Vuelta al plano terrenal
Los buses de regreso al pueblo permanecen castigados bajo la tormentosa lluvia que se entromete en las pantallas de celulares y cámaras, lentes de todo tipo y el calzado de cada visitante. Y aunque sea cómodo viajar sentado mientras se baja por el serpentín de tierra hasta el pueblo, los 96 soles por los boletos de ida y vuelta pueden significar una arremetida al bolsillo propiciada por los duendes codiciosos de los “verdes”. Por eso, así como se subió, nuestros cómplices bajarán por el mismo camino. Total, es difícil saber si volverán pronto o no, juntos o no. Nadie lo sabe.
Entre fotos y caídas por el barro fangoso, tras más de hora y media de trayecto, Aguascalientes vuelve a recibir a nuestra pareja que, con más cansancio que hambre, se abstiene de las pausas para retomar maletas y chapar el tren de regreso. Siempre existe el deseo de quedarse un tiempo más a explorar a detalle la zona, pero nadie tiene una impresora de dinero ilimitado.
Entre chubascos, medias húmedas y losetas engañosas, el destino quiso que el mismo tren de ida fuera el elegido para la vuelta. Esta vez no habrá número artístico ni tampoco espectadores ansiosos por llegar, tan solo soldados caídos en el sueño profundo satisfechos por la aventura, mientras otros caen en el coqueteo decoroso del paisaje: campos verdes contrastados con picos rocosos y nevados, casitas singulares en medio de la flora, al ritmo del son de un río que resuena como si reclamase una estadía más larga.
Cinco de la tarde. Oficialmente no existe un alma dentro de Machu Picchu. El tren vuelve a la estación inicial y el viaje a la capital es la próxima preocupación para Sebas y Fio. Saben que se acabó una historia fugaz, pero que la llevarán en cada corazón por el resto de sus vidas.

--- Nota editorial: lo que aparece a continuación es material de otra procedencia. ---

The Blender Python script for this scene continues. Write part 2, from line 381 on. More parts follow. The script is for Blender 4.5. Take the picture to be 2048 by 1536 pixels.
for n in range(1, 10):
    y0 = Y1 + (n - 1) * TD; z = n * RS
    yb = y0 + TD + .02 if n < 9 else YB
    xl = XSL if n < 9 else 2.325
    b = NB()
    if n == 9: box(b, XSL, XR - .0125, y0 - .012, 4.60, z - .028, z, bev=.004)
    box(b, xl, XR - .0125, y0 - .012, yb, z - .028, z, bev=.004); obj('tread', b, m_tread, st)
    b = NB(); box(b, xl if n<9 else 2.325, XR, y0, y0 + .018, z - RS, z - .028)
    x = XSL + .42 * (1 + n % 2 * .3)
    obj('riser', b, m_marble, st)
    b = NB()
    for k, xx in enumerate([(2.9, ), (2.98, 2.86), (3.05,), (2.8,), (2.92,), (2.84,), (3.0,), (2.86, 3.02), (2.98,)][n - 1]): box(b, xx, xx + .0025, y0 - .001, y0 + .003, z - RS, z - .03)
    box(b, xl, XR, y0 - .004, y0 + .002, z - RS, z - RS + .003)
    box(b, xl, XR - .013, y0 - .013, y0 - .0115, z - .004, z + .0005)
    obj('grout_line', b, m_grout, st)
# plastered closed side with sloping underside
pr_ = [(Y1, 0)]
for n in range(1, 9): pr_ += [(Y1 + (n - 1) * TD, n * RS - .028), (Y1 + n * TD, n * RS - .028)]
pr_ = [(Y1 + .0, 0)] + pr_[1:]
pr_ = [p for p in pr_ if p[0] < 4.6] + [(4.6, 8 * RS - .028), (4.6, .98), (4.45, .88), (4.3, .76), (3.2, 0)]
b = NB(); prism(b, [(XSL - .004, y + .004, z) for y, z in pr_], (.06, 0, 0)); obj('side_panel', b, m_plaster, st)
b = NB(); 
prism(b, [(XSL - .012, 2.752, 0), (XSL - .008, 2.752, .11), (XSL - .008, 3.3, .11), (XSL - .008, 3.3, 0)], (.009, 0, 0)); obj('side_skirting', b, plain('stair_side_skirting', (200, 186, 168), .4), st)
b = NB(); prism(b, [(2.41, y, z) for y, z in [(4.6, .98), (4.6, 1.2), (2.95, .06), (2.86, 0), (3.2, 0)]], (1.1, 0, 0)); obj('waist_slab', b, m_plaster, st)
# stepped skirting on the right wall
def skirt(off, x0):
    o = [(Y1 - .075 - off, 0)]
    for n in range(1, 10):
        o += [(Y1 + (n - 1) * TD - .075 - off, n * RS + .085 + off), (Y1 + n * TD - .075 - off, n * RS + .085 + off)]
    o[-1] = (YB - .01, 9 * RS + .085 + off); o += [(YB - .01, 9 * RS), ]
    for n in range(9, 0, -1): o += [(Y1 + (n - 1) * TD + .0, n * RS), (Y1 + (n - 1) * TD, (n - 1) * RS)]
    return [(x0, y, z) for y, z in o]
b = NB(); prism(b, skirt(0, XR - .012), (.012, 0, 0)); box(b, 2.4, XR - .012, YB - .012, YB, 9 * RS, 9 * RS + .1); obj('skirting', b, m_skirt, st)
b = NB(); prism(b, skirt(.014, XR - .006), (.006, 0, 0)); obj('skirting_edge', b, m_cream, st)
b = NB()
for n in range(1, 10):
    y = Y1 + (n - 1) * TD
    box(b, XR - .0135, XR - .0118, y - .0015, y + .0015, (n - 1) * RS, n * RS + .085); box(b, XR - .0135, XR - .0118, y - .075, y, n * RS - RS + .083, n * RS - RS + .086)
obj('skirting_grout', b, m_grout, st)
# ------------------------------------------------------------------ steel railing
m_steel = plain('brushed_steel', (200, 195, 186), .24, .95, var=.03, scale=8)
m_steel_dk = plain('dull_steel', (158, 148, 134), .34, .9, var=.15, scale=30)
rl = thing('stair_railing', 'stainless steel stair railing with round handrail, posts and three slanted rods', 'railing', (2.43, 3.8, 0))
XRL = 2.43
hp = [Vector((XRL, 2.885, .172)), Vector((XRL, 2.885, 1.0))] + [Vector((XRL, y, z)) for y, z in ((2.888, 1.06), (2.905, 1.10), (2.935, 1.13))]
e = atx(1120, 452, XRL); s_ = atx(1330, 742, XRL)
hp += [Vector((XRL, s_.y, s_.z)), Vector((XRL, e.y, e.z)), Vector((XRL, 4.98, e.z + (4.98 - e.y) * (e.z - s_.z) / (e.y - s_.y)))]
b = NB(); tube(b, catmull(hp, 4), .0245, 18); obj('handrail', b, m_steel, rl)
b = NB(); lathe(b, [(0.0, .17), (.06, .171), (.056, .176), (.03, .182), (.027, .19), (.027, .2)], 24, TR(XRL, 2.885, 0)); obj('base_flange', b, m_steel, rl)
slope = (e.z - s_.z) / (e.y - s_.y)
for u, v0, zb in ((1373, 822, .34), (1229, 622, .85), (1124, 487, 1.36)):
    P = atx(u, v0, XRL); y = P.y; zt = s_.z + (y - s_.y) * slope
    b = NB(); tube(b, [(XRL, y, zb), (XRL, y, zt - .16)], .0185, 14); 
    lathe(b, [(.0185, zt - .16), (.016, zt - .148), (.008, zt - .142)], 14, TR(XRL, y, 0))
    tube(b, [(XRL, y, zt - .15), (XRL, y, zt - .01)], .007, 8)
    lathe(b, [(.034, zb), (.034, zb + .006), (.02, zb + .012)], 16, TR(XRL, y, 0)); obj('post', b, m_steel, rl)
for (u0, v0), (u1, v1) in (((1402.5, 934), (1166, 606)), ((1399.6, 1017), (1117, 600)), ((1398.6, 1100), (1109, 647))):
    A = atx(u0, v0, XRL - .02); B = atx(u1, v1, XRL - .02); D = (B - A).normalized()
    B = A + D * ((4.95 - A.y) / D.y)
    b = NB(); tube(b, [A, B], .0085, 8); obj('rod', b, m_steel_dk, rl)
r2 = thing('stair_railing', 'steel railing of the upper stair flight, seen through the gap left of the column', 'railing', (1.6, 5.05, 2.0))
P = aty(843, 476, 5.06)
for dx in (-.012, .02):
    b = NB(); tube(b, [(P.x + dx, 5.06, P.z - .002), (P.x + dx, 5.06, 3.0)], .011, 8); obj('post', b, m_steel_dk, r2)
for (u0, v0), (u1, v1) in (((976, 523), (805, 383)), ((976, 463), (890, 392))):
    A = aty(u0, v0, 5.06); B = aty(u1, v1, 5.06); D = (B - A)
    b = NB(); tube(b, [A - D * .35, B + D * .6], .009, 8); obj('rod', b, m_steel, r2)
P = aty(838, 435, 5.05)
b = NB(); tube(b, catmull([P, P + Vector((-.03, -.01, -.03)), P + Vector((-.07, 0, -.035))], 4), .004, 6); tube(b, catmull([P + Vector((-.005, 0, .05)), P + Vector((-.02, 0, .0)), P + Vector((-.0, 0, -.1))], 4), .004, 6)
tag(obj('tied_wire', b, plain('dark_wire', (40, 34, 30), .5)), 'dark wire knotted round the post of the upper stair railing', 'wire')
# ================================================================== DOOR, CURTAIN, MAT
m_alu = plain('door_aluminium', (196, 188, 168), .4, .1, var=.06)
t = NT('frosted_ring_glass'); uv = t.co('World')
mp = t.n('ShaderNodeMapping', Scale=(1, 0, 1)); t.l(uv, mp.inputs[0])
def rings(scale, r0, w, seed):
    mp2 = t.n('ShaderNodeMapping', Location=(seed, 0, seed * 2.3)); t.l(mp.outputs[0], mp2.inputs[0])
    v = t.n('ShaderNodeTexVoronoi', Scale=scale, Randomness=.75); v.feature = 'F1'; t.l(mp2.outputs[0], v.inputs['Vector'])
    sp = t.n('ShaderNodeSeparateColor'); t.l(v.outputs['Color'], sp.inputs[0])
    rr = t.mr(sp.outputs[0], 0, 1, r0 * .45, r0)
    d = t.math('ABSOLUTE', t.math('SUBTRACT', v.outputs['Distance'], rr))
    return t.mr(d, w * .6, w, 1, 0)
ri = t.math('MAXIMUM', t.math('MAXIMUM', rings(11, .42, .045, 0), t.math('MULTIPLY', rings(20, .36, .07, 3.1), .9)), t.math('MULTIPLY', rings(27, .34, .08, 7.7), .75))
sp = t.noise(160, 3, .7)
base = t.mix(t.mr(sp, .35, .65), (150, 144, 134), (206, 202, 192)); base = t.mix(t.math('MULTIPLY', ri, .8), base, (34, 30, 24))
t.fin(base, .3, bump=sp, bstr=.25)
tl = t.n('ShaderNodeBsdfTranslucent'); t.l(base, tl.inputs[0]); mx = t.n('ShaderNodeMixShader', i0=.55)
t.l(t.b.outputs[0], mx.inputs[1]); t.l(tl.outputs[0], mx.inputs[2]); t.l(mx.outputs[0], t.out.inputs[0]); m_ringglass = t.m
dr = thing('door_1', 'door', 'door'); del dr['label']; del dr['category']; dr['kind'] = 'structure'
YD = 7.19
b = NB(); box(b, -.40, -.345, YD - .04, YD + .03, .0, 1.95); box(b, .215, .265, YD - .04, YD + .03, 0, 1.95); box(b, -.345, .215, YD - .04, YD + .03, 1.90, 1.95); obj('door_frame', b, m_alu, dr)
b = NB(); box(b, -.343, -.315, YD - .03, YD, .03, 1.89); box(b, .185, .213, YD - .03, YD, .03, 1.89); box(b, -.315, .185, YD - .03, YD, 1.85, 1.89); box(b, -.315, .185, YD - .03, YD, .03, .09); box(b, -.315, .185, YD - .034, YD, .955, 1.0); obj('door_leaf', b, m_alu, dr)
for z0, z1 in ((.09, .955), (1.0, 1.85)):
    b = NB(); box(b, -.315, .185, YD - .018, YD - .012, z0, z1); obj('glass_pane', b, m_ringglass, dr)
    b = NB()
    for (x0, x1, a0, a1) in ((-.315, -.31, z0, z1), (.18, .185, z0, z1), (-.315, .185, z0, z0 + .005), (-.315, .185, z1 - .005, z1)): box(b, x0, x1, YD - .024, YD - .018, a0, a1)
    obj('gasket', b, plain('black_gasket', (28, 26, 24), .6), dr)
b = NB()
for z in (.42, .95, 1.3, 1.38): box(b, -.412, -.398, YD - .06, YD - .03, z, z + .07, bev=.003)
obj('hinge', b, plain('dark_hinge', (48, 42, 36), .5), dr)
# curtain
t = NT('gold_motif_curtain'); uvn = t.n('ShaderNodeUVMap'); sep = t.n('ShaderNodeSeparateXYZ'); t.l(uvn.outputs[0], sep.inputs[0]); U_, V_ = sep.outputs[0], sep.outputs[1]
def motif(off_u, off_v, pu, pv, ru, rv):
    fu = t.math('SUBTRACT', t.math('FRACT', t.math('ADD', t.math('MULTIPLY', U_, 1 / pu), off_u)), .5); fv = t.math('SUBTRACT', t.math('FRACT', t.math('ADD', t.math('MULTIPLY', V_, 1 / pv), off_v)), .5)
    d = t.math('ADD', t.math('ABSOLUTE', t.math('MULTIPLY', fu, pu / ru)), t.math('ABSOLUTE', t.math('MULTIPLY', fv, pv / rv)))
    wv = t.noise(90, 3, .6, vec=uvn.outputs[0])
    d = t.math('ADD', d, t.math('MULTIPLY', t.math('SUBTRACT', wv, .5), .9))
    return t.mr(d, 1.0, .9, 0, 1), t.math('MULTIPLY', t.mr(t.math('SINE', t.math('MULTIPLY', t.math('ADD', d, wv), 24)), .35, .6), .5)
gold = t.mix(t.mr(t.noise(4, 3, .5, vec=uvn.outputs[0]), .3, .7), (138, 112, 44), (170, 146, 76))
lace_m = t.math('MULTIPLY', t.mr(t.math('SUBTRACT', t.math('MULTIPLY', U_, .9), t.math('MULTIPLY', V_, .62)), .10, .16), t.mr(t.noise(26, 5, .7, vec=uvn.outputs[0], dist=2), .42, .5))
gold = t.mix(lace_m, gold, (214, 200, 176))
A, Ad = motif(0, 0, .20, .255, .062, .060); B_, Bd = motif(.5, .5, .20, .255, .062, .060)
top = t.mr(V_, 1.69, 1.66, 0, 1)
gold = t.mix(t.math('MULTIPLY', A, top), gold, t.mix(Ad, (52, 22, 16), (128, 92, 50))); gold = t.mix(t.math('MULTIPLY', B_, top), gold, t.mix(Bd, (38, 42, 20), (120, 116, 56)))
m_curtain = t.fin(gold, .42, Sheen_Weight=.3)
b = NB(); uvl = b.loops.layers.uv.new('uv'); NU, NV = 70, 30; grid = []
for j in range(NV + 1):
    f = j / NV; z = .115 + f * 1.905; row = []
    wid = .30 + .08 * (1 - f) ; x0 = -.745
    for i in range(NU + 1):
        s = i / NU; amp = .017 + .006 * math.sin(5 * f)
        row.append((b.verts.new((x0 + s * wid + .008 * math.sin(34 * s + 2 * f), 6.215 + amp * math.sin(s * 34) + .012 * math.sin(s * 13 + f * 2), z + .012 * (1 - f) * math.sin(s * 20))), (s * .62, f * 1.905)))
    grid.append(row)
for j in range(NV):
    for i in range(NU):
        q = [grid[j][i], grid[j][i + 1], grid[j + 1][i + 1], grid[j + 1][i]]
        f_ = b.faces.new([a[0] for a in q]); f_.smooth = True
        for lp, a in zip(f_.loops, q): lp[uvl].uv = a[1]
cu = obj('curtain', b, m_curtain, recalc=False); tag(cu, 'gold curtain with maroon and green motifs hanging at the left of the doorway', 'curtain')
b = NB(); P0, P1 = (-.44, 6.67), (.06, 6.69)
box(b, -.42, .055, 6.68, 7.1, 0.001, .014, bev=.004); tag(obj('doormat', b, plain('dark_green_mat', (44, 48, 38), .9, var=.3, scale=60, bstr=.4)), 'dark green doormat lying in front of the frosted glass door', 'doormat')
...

Machu Picchu seguirá abriendo sus puertas y con ello la posibilidad de crear nuevas alegrías en los corazones de quienes llegan a su cima. Sin embargo, tan solo mil podrán decir que, por un día, la Maravilla susurró sus más bellos secretos para compartirlos con sus visitantes en un sitio tan sagrado como el verdadero amor profesado esa tarde. Una oda al alma que merece ser escuchada una vez en esta vida terrenal.